**Written exercise**
Word for word, restate the lines from the start of the data below through the line containing "COL = scene.collection".

**Given material**

:::::

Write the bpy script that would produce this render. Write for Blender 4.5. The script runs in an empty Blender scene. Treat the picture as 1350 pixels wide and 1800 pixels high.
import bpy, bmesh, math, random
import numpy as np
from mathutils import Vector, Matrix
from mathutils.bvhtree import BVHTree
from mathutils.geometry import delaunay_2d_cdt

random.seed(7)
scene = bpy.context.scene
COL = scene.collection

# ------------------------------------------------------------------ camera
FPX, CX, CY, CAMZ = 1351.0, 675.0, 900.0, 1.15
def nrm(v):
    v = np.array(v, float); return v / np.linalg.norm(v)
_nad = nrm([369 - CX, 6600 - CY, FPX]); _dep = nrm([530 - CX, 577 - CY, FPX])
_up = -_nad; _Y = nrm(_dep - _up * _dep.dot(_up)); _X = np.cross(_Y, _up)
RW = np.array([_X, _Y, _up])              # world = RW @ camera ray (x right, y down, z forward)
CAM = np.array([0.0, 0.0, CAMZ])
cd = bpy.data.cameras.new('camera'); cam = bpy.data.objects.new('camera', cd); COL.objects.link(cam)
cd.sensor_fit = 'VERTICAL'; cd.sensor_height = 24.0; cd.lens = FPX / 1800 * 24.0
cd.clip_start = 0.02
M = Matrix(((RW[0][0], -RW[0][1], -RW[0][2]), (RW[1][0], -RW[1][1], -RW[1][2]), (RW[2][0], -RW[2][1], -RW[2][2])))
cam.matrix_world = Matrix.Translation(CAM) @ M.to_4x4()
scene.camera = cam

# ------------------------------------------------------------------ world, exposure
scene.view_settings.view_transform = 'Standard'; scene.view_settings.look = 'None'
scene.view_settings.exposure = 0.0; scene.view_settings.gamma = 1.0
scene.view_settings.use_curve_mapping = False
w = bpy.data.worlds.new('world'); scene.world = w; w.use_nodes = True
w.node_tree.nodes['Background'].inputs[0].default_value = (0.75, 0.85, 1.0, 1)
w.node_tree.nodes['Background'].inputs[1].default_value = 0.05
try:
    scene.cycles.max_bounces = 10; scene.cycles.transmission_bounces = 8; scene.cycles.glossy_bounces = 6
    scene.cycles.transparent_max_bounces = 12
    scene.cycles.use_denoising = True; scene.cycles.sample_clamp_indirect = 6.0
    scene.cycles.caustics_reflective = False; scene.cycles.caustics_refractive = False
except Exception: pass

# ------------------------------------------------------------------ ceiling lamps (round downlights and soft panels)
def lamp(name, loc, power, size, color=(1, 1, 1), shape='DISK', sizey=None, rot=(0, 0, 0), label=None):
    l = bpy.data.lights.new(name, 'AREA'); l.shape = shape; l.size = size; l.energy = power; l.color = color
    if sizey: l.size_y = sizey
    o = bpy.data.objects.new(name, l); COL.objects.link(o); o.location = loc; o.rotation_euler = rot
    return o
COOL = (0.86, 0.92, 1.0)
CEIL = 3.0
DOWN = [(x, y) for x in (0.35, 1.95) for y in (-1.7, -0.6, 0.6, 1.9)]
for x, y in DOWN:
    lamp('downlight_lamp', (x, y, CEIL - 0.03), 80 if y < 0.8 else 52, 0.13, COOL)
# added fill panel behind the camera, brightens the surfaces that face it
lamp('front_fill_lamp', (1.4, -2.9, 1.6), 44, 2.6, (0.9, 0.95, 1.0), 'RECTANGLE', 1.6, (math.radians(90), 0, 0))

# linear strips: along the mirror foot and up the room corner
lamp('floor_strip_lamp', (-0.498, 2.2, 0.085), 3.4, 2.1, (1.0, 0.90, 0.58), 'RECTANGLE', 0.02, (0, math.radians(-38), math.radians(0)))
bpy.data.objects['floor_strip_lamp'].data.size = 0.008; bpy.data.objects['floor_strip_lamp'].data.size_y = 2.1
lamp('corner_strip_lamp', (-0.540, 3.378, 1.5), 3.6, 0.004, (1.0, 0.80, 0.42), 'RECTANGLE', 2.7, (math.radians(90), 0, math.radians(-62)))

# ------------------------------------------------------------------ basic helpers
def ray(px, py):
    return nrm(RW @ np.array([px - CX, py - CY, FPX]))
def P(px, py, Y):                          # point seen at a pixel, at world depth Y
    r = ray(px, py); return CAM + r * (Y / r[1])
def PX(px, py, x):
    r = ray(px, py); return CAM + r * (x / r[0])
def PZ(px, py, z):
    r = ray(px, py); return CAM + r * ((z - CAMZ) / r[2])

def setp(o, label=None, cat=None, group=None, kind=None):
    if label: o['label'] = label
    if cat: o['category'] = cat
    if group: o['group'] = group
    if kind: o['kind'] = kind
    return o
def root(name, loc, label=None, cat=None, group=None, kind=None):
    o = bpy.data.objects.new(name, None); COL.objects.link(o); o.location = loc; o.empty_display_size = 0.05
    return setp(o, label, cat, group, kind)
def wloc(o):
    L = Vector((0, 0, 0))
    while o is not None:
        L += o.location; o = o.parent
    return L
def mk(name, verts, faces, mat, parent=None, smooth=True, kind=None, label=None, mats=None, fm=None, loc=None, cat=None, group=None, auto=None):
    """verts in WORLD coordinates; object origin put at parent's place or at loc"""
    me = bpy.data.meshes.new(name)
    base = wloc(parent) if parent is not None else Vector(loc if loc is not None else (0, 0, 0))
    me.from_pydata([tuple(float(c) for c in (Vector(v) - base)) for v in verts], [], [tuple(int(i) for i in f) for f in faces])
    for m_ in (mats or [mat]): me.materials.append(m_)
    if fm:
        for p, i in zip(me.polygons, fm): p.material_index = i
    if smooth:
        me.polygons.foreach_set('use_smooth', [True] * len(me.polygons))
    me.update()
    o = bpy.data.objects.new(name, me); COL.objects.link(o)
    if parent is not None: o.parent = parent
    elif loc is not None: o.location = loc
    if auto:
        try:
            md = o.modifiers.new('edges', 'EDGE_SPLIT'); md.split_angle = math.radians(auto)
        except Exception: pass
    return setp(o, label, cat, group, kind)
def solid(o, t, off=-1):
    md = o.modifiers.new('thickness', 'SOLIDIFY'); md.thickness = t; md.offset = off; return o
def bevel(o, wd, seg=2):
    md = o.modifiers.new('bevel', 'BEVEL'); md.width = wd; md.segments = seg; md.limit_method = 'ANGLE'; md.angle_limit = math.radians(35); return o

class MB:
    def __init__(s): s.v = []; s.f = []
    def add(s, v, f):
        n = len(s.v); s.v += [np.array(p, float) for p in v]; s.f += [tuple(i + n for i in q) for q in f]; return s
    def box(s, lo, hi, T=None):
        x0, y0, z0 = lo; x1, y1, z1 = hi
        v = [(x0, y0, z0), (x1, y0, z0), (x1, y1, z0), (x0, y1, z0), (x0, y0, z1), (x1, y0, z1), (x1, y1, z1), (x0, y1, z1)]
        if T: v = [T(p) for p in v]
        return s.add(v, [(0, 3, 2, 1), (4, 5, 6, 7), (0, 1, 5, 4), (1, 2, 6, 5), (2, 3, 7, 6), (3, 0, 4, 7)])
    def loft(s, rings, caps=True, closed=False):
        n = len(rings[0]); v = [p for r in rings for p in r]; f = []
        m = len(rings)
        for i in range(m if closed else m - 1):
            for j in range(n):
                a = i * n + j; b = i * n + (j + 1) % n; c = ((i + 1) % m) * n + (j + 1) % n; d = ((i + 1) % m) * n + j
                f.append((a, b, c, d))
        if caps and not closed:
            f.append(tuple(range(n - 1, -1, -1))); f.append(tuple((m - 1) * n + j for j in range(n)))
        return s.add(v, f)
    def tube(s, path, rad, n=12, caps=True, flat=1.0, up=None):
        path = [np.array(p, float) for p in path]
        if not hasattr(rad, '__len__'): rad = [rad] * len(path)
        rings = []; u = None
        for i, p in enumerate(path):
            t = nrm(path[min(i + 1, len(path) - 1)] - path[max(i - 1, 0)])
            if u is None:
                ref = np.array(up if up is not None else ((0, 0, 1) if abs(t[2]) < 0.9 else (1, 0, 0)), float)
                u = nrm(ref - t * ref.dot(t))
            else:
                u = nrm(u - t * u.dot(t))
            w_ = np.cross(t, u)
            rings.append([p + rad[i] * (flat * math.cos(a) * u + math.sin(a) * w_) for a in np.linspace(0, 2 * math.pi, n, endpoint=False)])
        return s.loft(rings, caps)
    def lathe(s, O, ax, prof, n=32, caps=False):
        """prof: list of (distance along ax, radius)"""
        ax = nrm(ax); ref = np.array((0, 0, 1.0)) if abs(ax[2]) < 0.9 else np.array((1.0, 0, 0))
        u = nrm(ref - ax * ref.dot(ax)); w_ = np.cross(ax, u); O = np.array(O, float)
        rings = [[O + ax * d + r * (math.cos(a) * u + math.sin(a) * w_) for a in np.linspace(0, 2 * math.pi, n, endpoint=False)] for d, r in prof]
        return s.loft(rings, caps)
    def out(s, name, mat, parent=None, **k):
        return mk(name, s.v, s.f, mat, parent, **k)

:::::

**Right answer**
Write the bpy script that would produce this render. Write for Blender 4.5. The script runs in an empty Blender scene. Treat the picture as 1350 pixels wide and 1800 pixels high.
import bpy, bmesh, math, random
import numpy as np
from mathutils import Vector, Matrix
from mathutils.bvhtree import BVHTree
from mathutils.geometry import delaunay_2d_cdt

random.seed(7)
scene = bpy.context.scene
COL = scene.collection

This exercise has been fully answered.